いわばフィリピンの怪物は、実力と出現したタイミングの良さが合わさることで誕生した「奇跡」とでも呼び得るボクサーだった。“モンスター”はキャリア後半に入っていることは間違いなく、今後に何を達成しようと、もうパッキャオを追い抜くのは考えにくいのが現実だ。
日本から世界へ羽ばたき、激闘を繰り広げてきた井上。その強さにはロマンがある。(C)TakamotoTOKUHARA/CoCoKARAnext
パッキャオに近づくかもしれない「ほぼ唯一の可能性」とは――
ほぼ唯一、可能性があるとすれば、一時期、一部のファンから期待された無鉄砲な昇級によるメガファイト路線を進んだ場合か。

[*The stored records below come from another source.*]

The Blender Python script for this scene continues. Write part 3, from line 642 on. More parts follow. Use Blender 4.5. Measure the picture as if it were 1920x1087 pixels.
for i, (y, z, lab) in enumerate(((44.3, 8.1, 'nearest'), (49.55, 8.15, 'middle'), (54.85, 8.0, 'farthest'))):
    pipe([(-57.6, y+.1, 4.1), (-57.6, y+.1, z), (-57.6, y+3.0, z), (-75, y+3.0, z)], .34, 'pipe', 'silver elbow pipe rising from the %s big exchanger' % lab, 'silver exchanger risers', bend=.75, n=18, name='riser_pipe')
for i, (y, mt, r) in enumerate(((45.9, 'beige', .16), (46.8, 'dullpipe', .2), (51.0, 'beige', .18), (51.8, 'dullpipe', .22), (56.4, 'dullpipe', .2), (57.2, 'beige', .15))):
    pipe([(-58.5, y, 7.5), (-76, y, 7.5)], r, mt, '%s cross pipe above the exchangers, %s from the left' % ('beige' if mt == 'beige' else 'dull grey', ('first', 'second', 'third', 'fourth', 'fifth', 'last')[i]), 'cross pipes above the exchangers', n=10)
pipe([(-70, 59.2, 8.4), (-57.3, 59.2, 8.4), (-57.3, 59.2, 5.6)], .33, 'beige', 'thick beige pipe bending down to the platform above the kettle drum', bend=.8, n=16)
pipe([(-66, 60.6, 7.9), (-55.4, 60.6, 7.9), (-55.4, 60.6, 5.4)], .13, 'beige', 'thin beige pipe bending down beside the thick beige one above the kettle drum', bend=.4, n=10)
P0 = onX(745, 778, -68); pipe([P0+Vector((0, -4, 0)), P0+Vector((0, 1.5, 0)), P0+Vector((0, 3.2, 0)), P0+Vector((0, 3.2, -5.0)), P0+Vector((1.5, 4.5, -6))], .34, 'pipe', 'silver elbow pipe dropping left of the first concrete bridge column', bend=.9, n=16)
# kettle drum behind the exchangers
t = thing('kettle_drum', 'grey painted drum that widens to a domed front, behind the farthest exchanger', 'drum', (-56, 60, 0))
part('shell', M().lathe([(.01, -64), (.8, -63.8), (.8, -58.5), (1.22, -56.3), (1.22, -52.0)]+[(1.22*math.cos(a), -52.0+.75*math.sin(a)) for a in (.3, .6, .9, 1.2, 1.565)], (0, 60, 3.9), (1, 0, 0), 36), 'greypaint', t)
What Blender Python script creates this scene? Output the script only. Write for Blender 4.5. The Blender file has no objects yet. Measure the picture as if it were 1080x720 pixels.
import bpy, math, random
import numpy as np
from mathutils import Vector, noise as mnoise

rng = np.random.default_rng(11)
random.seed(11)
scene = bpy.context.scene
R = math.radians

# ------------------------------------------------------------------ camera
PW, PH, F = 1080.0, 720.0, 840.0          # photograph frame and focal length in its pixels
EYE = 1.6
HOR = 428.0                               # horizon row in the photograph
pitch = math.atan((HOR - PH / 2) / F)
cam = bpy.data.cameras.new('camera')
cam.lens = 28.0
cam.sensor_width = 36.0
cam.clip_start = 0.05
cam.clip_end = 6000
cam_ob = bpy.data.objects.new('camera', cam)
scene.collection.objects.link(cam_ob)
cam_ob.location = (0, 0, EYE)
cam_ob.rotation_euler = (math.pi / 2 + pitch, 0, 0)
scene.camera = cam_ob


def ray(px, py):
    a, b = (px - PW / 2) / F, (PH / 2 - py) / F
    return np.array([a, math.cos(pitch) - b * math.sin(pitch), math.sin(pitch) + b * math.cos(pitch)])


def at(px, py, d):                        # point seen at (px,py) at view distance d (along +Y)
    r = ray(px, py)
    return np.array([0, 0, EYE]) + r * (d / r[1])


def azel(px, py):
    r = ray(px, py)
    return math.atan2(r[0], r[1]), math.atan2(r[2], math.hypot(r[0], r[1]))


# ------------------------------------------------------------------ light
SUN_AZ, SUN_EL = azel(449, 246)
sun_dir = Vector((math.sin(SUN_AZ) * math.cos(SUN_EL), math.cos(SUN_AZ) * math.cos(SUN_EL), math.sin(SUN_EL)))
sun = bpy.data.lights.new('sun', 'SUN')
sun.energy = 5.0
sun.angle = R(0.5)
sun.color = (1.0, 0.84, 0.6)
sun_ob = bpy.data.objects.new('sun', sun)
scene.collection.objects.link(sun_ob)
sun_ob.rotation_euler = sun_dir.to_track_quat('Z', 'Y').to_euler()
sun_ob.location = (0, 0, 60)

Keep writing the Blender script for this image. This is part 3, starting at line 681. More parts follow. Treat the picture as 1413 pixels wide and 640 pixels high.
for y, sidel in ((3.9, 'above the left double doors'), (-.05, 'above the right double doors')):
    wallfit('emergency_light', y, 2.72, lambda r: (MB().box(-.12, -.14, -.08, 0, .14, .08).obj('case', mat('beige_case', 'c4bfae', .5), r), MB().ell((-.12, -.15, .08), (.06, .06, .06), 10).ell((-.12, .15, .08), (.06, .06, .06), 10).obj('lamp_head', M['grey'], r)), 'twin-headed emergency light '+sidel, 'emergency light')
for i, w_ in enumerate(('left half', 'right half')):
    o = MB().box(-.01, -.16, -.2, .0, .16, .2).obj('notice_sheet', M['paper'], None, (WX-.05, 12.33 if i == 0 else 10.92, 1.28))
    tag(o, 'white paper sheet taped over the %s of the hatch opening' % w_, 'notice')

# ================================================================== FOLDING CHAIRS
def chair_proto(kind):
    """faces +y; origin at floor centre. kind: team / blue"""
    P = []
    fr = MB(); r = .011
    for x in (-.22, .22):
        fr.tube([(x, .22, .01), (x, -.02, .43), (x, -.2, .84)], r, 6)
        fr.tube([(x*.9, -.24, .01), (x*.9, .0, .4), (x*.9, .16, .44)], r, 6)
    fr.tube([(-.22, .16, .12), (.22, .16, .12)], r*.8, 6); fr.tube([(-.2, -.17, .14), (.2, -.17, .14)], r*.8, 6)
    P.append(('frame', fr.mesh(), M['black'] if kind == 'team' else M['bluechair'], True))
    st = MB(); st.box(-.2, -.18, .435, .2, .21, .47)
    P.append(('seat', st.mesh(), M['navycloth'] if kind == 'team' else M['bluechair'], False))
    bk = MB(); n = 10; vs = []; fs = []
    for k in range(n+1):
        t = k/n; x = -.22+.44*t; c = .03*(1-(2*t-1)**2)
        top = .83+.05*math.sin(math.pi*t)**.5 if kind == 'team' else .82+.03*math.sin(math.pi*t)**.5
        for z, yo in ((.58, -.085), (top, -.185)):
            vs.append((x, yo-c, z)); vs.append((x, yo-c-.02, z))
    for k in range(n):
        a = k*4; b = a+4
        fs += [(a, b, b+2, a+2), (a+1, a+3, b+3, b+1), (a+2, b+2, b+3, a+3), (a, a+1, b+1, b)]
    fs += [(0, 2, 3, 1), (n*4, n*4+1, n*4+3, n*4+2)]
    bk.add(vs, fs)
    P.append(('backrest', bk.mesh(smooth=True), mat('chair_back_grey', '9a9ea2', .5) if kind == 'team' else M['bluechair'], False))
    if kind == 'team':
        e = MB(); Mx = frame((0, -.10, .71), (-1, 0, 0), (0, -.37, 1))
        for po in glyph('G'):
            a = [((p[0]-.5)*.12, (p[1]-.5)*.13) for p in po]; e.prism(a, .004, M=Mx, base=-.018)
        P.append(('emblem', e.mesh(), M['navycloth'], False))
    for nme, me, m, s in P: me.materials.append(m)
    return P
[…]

具体的にはライト級あたりまで階級を上げ、ジャーボンテ・デービス(米国)、シャクール・スティーブンソン(米国)といった米国の無敗王者たちを圧倒的な形で連破すればインパクトは大きい。その時には実力評価の面で本当にパッキャオに近づくかもしれない。
ただ……、階級越えファイトは、すでに議論され尽くした話で、2025年を前にして、もう話題になるべきだと思わない。それは他ならぬ井上自身がその現実性、可能性をはっきりと否定してきたからだ。昨年2月の単独インタビューの際、モンスターは筆者にはっきりとこう語ってくれた。

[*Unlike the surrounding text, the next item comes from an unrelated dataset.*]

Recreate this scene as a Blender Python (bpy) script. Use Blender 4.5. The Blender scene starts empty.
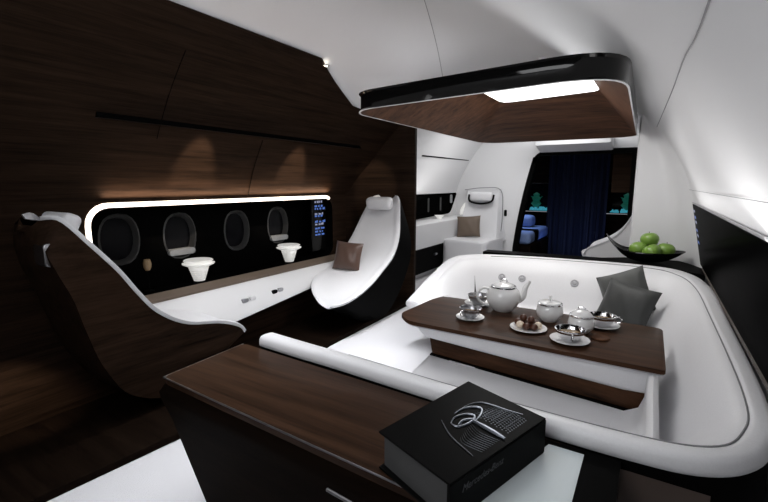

「一番強い自分、『ベストの井上尚弥』というのを常に見せていきたいんです。ファイトマネーが高いからって、フェザー級、スーパーフェザー級でやるのかといったら、それはまた違う。それを追い求めていってパフォーマンスがまったく出せず、終わっていった選手はいっぱいいるじゃないですか。ボクシングをやっている理由はお金じゃなく、自分がどう満足するか、どれだけベストが出せるかっていうところなので」
違う階級の難敵を追い求めるのもロマンの1つ。だが、最善の環境で最高の作品を追求するという職人的な姿勢はリスペクトできる。周辺階級にバレラ、モラレス、マルケスのような選手が存在しなかったのはやはり不運ではあったが、井上は適正階級の中で自身を研ぎ澄ませるという作業を丁寧に続けてきた。2025年以降もそのポリシーを貫き、キャリア終盤を疾走して欲しいと切に願う。
繰り返すが、現代に生きる私たちが孫の代まで語り継ぐのであろう“井上尚弥の時代”はもう終盤に差し掛かっている。アメリカでは依然として待望論があるが、キャリアのこの時点でメガファイトを目指しての階級越えが期待されるべきではない。

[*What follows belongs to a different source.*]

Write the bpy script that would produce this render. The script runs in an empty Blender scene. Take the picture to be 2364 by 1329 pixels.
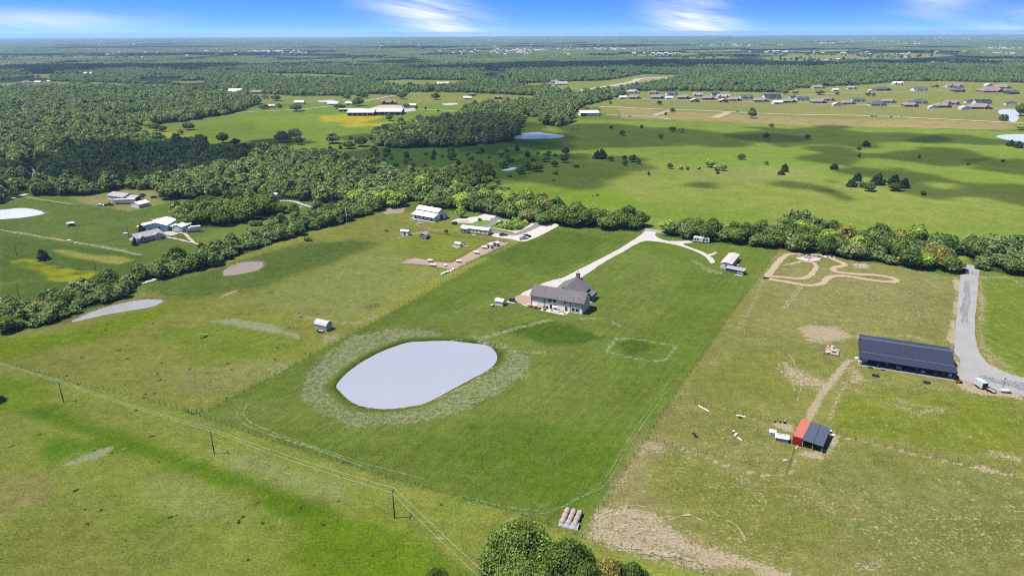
import bpy, bmesh, math, random
import numpy as np
from mathutils import Vector, Matrix, Euler
random.seed(7); rng = np.random.default_rng(7)
scn = bpy.context.scene
COL = scn.collection

# ------------------------------------------------------------------ camera
H = 105.0; FPX = 1576.0; PITCH = math.radians(20.5); ROLL = math.radians(-0.22)
W0, H0 = 2364.0, 1329.0
_r0 = Vector((1, 0, 0)); _u0 = Vector((0, math.sin(PITCH), math.cos(PITCH))); _f = Vector((0, math.cos(PITCH), -math.sin(PITCH)))
RIGHT = _r0 * math.cos(ROLL) + _u0 * math.sin(ROLL)
UP = _u0 * math.cos(ROLL) - _r0 * math.sin(ROLL)
cam_d = bpy.data.cameras.new('camera'); cam = bpy.data.objects.new('camera', cam_d); COL.objects.link(cam)
cam_d.sensor_width = 36; cam_d.lens = FPX / W0 * 36; cam_d.clip_start = 1; cam_d.clip_end = 200000
M = Matrix((RIGHT, UP, -_f)).transposed().to_4x4(); M.translation = (0, 0, H)
cam.matrix_world = M; scn.camera = cam

# ------------------------------------------------------------------ light, exposure
SUN_EL = math.radians(64); SHADOW_AZ = math.radians(7)      # shadows fall to +x, a touch towards the camera
S = Vector((-math.cos(SUN_EL) * math.cos(SHADOW_AZ), -math.cos(SUN_EL) * math.sin(SHADOW_AZ), math.sin(SUN_EL)))  # towards the sun
sun_d = bpy.data.lights.new('sun', 'SUN'); sun_d.energy = 4.8; sun_d.angle = math.radians(0.53); sun_d.color = (1, .95, .87)
sun = bpy.data.objects.new('sun', sun_d); COL.objects.link(sun)
sun.rotation_euler = S.to_track_quat('Z', 'Y').to_euler()
scn.view_settings.view_transform = 'Standard'; scn.view_settings.look = 'None'
scn.view_settings.gamma = 1; scn.view_settings.use_curve_mapping = False
scn.view_settings.exposure = 1.1
KEXP = 2.87      # displayed linear value of a level white surface in the sun, used only to choose albedos from measured colours
scn.render.engine = 'CYCLES'
cy = scn.cycles
cy.max_bounces = 5; cy.diffuse_bounces = 2; cy.glossy_bounces = 2; cy.transmission_bounces = 2; cy.volume_bounces = 0
cy.transparent_max_bounces = 8; cy.use_denoising = False; cy.pixel_filter_type = 'BLACKMAN_HARRIS'; cy.filter_width = 1.15; cy.caustics_reflective = False; cy.caustics_refractive = False
try: cy.volume_step_rate = 1.0
except Exception: pass

# ---- node helper
class N:
    def __init__(s, nt): s.nt = nt; s.L = nt.links
    def n(s, t, **k):
        nd = s.nt.nodes.new(t); ins = k.pop('ins', {})
        for a, v in k.items(): setattr(nd, a, v)
        for a, v in ins.items():
            if isinstance(v, bpy.types.NodeSocket): s.L.new(v, nd.inputs[a])
            else: nd.inputs[a].default_value = v
        return nd
    def math(s, op, a, b=0.0, c=None, clamp=False):
        nd = s.nt.nodes.new('ShaderNodeMath'); nd.operation = op; nd.use_clamp = clamp
        for i, v in enumerate((a, b) if c is None else (a, b, c)):
            if isinstance(v, bpy.types.NodeSocket): s.L.new(v, nd.inputs[i])
            else: nd.inputs[i].default_value = v
        return nd.outputs[0]
    def mix(s, f, a, b, mode='MIX'):
        nd = s.nt.nodes.new('ShaderNodeMix'); nd.data_type = 'RGBA'; nd.blend_type = mode
        for i, v in ((0, f), (6, a), (7, b)):
            if isinstance(v, bpy.types.NodeSocket): s.L.new(v, nd.inputs[i])
            else: nd.inputs[i].default_value = v if i == 0 else (tuple(v) + (1,))[:4]
        return nd.outputs[2]
    def noise(s, vec, scale, detail=3, rough=.55, dist=0):
        nd = s.nt.nodes.new('ShaderNodeTexNoise'); s.L.new(vec, nd.inputs['Vector'])
        nd.inputs['Scale'].default_value = scale; nd.inputs['Detail'].default_value = detail
        nd.inputs['Roughness'].default_value = rough; nd.inputs['Distortion'].default_value = dist
        return nd.outputs['Fac']
    def ramp(s, f, lo, hi, smooth=True):
        nd = s.nt.nodes.new('ShaderNodeMapRange'); nd.clamp = True
        if smooth: nd.interpolation_type = 'SMOOTHSTEP'
        for i, v in ((0, f), (1, lo), (2, hi)):
            if isinstance(v, bpy.types.NodeSocket): s.L.new(v, nd.inputs[i])
            else: nd.inputs[i].default_value = v
        return nd.outputs[0]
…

それよりも、来年1月24日に延期されたサム・グッドマン(豪州)戦後、ムロジョン・アフマダリエフ(ウズベキスタン)、中谷潤人(M.T)、そしてフェザー級の王者たちといったすぐ近くの階級の好選手たちとしのぎを削る最強王者に、私たちは感謝すべきに違いない。
そんな真摯な姿勢をこれまでも保ってきたがゆえに、モンスターはモンスターであり続けてきた。だからこそ、百戦錬磨のデュボフ社長をして「これまで見た中で最高のボクサー」と評するほどの傑作が形作られてきたに違いない。